* [Short problem]
Below are some records; return each one exactly.

[Items from a data source]
►
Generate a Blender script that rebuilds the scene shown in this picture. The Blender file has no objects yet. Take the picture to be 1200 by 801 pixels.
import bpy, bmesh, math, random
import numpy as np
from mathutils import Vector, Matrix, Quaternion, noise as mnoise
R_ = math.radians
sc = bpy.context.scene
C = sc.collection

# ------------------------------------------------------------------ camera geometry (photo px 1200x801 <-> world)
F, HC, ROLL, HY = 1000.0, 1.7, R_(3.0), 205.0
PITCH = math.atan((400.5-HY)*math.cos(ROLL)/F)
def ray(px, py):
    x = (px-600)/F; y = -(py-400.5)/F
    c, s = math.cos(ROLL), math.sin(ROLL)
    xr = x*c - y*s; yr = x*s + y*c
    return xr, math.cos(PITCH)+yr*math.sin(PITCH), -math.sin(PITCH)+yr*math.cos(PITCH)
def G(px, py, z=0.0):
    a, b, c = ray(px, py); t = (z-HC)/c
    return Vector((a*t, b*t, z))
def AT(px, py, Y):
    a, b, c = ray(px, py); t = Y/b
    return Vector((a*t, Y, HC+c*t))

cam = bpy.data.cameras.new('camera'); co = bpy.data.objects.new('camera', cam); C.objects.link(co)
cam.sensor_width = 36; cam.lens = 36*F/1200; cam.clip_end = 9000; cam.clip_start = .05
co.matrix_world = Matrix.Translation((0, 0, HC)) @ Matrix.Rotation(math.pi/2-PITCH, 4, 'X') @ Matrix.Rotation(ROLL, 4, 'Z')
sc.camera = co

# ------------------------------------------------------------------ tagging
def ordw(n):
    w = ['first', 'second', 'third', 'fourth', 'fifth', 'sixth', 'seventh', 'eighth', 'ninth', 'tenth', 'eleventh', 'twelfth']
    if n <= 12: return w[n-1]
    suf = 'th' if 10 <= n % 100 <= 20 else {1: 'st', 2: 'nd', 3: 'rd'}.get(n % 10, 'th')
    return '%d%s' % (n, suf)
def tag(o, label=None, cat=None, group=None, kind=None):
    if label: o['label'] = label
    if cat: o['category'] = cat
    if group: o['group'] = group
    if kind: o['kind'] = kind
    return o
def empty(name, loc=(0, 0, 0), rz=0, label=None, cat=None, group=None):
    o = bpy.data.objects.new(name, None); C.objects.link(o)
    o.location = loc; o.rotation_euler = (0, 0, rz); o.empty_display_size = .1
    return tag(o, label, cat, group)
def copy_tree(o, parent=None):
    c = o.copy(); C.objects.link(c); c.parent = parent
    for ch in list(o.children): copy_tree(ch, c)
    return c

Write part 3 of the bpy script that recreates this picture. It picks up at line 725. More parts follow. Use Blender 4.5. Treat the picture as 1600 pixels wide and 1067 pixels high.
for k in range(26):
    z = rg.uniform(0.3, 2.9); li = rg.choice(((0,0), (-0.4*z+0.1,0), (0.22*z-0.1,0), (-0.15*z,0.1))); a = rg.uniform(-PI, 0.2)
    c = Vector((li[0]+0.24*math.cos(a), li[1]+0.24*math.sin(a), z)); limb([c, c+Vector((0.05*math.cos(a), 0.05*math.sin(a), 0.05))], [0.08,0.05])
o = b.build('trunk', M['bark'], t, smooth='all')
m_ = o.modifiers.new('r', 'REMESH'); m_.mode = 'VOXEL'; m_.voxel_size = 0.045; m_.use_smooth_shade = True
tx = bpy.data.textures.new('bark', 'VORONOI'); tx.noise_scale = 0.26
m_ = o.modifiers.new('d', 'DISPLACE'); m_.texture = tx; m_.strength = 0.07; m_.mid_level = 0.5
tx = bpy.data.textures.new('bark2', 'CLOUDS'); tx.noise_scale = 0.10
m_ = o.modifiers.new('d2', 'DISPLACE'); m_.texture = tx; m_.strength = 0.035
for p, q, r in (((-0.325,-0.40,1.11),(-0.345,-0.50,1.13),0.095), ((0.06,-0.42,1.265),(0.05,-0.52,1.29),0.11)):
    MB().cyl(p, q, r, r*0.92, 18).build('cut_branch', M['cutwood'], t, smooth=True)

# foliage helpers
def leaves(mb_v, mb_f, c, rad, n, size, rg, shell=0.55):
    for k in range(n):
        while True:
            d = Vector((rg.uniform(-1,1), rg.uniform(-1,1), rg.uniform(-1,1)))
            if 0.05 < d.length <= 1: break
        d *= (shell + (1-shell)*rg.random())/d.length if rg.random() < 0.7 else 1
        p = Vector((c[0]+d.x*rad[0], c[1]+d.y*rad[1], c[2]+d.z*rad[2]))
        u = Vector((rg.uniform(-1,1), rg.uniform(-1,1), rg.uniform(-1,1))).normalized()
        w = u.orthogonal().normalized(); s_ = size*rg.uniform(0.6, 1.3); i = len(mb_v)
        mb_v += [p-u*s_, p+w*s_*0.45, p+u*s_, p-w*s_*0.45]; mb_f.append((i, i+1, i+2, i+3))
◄
* [Task output]
Generate a Blender script that rebuilds the scene shown in this picture. The Blender file has no objects yet. Take the picture to be 1200 by 801 pixels.
import bpy, bmesh, math, random
import numpy as np
from mathutils import Vector, Matrix, Quaternion, noise as mnoise
R_ = math.radians
sc = bpy.context.scene
C = sc.collection

# ------------------------------------------------------------------ camera geometry (photo px 1200x801 <-> world)
F, HC, ROLL, HY = 1000.0, 1.7, R_(3.0), 205.0
PITCH = math.atan((400.5-HY)*math.cos(ROLL)/F)
def ray(px, py):
    x = (px-600)/F; y = -(py-400.5)/F
    c, s = math.cos(ROLL), math.sin(ROLL)
    xr = x*c - y*s; yr = x*s + y*c
    return xr, math.cos(PITCH)+yr*math.sin(PITCH), -math.sin(PITCH)+yr*math.cos(PITCH)
def G(px, py, z=0.0):
    a, b, c = ray(px, py); t = (z-HC)/c
    return Vector((a*t, b*t, z))
def AT(px, py, Y):
    a, b, c = ray(px, py); t = Y/b
    return Vector((a*t, Y, HC+c*t))

cam = bpy.data.cameras.new('camera'); co = bpy.data.objects.new('camera', cam); C.objects.link(co)
cam.sensor_width = 36; cam.lens = 36*F/1200; cam.clip_end = 9000; cam.clip_start = .05
co.matrix_world = Matrix.Translation((0, 0, HC)) @ Matrix.Rotation(math.pi/2-PITCH, 4, 'X') @ Matrix.Rotation(ROLL, 4, 'Z')
sc.camera = co

# ------------------------------------------------------------------ tagging
def ordw(n):
    w = ['first', 'second', 'third', 'fourth', 'fifth', 'sixth', 'seventh', 'eighth', 'ninth', 'tenth', 'eleventh', 'twelfth']
    if n <= 12: return w[n-1]
    suf = 'th' if 10 <= n % 100 <= 20 else {1: 'st', 2: 'nd', 3: 'rd'}.get(n % 10, 'th')
    return '%d%s' % (n, suf)
def tag(o, label=None, cat=None, group=None, kind=None):
    if label: o['label'] = label
    if cat: o['category'] = cat
    if group: o['group'] = group
    if kind: o['kind'] = kind
    return o
def empty(name, loc=(0, 0, 0), rz=0, label=None, cat=None, group=None):
    o = bpy.data.objects.new(name, None); C.objects.link(o)
    o.location = loc; o.rotation_euler = (0, 0, rz); o.empty_display_size = .1
    return tag(o, label, cat, group)
def copy_tree(o, parent=None):
    c = o.copy(); C.objects.link(c); c.parent = parent
    for ch in list(o.children): copy_tree(ch, c)
    return c

Write part 3 of the bpy script that recreates this picture. It picks up at line 725. More parts follow. Use Blender 4.5. Treat the picture as 1600 pixels wide and 1067 pixels high.
for k in range(26):
    z = rg.uniform(0.3, 2.9); li = rg.choice(((0,0), (-0.4*z+0.1,0), (0.22*z-0.1,0), (-0.15*z,0.1))); a = rg.uniform(-PI, 0.2)
    c = Vector((li[0]+0.24*math.cos(a), li[1]+0.24*math.sin(a), z)); limb([c, c+Vector((0.05*math.cos(a), 0.05*math.sin(a), 0.05))], [0.08,0.05])
o = b.build('trunk', M['bark'], t, smooth='all')
m_ = o.modifiers.new('r', 'REMESH'); m_.mode = 'VOXEL'; m_.voxel_size = 0.045; m_.use_smooth_shade = True
tx = bpy.data.textures.new('bark', 'VORONOI'); tx.noise_scale = 0.26
m_ = o.modifiers.new('d', 'DISPLACE'); m_.texture = tx; m_.strength = 0.07; m_.mid_level = 0.5
tx = bpy.data.textures.new('bark2', 'CLOUDS'); tx.noise_scale = 0.10
m_ = o.modifiers.new('d2', 'DISPLACE'); m_.texture = tx; m_.strength = 0.035
for p, q, r in (((-0.325,-0.40,1.11),(-0.345,-0.50,1.13),0.095), ((0.06,-0.42,1.265),(0.05,-0.52,1.29),0.11)):
    MB().cyl(p, q, r, r*0.92, 18).build('cut_branch', M['cutwood'], t, smooth=True)

# foliage helpers
def leaves(mb_v, mb_f, c, rad, n, size, rg, shell=0.55):
    for k in range(n):
        while True:
            d = Vector((rg.uniform(-1,1), rg.uniform(-1,1), rg.uniform(-1,1)))
            if 0.05 < d.length <= 1: break
        d *= (shell + (1-shell)*rg.random())/d.length if rg.random() < 0.7 else 1
        p = Vector((c[0]+d.x*rad[0], c[1]+d.y*rad[1], c[2]+d.z*rad[2]))
        u = Vector((rg.uniform(-1,1), rg.uniform(-1,1), rg.uniform(-1,1))).normalized()
        w = u.orthogonal().normalized(); s_ = size*rg.uniform(0.6, 1.3); i = len(mb_v)
        mb_v += [p-u*s_, p+w*s_*0.45, p+u*s_, p-w*s_*0.45]; mb_f.append((i, i+1, i+2, i+3))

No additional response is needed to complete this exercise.